Long rant ahead! Haha. I hate social media so much! It gives me crazy anxiety and I feel better overall without it.
It's all just a big game and people "play" to win "likes" so they feel better about themselves or feel popular. They post "selfies" (often with abs or cleavage showing) just to get everyone to say "you're pretty". They whine about their lives to get sympathy. They also want to be quick to like or comment on other people's stuff so they can show off to everyone else how good of friends they are wth that person. They write personal messages to people publicly to show off their "relationship" and get public approval from the other person. People don't enjoy or experience things in real life because they're too busy bragging about it on social media and trying to get the perfect photo to post.

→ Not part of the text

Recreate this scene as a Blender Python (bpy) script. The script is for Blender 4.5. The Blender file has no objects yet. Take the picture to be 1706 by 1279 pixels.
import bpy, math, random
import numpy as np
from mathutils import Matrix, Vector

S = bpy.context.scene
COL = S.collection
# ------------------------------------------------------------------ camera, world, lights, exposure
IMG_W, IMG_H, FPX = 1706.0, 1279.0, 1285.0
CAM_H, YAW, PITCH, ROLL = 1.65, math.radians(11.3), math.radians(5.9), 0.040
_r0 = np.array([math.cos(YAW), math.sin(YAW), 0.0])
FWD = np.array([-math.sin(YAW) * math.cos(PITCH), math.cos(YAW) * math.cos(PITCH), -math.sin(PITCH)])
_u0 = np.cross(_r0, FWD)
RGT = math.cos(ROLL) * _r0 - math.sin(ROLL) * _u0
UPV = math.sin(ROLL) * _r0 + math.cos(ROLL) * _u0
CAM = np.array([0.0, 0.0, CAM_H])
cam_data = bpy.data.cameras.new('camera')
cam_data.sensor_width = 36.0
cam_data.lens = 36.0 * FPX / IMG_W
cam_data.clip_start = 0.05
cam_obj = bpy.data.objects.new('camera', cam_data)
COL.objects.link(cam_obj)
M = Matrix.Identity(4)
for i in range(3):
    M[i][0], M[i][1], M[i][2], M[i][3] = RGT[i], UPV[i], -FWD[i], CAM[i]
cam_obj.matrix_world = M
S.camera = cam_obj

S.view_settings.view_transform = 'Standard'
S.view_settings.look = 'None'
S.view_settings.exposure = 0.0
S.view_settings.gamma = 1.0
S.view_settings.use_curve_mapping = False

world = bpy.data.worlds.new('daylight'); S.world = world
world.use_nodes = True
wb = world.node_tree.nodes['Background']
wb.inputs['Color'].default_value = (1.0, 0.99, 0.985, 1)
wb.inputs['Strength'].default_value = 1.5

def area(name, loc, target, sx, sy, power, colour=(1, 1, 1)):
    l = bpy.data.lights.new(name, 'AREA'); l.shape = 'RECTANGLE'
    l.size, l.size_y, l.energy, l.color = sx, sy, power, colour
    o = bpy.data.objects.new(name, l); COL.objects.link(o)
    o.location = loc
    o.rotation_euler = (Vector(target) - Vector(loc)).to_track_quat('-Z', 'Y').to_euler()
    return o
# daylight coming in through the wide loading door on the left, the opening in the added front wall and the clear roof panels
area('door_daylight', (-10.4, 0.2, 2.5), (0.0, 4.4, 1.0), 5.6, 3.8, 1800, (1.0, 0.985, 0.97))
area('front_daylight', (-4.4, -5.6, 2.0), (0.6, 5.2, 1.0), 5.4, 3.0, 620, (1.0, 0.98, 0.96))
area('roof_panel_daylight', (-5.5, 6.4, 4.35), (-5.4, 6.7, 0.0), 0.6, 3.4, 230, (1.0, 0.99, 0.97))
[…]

It's an addictive game and if you're not winning (ie. your photo doesn't get the attention someone else's did), it can and does send you into unnecessary depression. It's also really easy to get wrapped up in the whole thing and feel like it's such an important part of socialization when it's not.
500 people don't need to know that your cat died. The friends that you interact with or keep in touch with can know these personal details because you'll tell them and because they care. The whole world doesn't. Posting so much personal stuff just to earn attention and empty sympathy or compliments is such a cheap and fake way of satisfying yourself.

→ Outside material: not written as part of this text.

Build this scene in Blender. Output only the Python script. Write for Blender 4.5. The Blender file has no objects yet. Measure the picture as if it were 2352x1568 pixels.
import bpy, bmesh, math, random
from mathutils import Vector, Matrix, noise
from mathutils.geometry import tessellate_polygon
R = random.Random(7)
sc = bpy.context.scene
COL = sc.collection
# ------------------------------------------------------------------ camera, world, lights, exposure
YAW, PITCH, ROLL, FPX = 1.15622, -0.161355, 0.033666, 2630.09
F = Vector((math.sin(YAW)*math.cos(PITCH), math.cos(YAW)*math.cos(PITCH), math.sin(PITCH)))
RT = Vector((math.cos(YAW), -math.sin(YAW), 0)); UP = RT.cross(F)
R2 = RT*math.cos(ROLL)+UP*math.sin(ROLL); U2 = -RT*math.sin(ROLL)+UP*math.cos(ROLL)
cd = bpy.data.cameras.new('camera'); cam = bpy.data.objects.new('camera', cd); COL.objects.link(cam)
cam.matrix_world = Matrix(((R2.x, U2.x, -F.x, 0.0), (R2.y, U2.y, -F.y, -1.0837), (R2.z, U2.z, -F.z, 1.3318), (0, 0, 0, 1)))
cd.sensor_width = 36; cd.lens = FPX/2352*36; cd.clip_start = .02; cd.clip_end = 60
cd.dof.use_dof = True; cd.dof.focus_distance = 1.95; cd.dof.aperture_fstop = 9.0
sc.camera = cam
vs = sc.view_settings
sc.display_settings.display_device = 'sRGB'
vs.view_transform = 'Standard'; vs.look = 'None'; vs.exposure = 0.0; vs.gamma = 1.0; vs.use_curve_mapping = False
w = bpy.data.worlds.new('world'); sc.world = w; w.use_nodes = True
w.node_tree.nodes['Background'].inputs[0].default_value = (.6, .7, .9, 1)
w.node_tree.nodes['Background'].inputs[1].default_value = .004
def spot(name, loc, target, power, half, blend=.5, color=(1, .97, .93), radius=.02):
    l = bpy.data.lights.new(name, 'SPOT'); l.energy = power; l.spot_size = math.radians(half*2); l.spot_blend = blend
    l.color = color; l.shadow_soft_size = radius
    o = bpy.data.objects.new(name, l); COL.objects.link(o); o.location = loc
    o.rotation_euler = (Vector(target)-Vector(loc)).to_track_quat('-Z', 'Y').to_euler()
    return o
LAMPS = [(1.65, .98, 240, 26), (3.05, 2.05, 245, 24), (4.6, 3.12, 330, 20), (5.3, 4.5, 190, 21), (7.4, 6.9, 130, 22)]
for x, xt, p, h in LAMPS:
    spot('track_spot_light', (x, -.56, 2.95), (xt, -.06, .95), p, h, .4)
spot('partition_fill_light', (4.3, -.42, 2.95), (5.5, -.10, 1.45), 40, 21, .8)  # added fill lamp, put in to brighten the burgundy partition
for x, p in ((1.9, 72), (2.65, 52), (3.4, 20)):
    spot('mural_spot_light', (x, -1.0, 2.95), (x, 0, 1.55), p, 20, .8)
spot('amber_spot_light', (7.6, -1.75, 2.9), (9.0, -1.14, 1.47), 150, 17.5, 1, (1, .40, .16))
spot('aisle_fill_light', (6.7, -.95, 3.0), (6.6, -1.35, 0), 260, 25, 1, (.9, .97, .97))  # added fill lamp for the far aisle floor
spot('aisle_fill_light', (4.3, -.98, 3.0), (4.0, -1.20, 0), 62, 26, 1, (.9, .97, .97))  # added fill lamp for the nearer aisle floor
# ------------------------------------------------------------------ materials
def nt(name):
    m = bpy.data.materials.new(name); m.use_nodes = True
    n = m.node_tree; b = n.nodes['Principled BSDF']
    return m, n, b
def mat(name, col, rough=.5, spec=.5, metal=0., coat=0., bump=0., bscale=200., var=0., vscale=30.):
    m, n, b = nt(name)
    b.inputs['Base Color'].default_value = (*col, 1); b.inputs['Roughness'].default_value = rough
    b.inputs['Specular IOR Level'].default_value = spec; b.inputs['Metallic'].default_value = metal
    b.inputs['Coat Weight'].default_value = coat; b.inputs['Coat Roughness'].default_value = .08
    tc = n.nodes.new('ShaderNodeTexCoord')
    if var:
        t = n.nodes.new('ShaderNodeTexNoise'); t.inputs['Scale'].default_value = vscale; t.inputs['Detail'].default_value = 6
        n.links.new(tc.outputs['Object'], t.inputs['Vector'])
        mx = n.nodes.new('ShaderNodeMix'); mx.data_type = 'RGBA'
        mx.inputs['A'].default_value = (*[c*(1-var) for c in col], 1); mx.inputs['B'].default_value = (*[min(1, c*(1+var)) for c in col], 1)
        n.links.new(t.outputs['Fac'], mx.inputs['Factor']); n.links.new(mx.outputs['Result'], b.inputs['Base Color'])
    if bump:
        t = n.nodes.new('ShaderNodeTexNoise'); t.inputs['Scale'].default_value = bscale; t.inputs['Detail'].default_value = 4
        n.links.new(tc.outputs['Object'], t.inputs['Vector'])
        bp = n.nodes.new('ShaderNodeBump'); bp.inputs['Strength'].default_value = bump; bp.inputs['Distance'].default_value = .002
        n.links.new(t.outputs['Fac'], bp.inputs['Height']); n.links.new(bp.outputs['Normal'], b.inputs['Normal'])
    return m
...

I have friends who have stopped sharing stuff with me about their lives, don't call me back because they're "busy" or because they didn't think it was important, so I've given up on trying to be a good friend and be in touch. Then when I see them, they act like i automatically know things about their life and it's because they put it in social media. I don't need to be someone's "fan" and read the internet news that is Facebook just to find out what's going on in their life. None of us need that.
People tell me that Facebook is easier because they just can't call everyone all the time to tell them things. Bingo. That's why we're humans. We're not meant to tell 1000 people everything all the time. That's why we have families and close friends who can understand us and know us deeply, share in our beliefs, know how to offer good advice and be supportive, and make our needs and feelings a priority. If you don't have relationships like this, then you should be focusing on finding them, not spending your time building a social media empire. It's also a very entitled and self centered attitude to think that so many people really need and want to know this personal information about you. People are mostly just nosy and like gossip, and they love to pretend like they are a part of your victories, but if you really were in need, none of them would make you a priority because they "like" and comment on 500 other "friends" statuses. They couldn't possibly make every one of those people a priority in real life!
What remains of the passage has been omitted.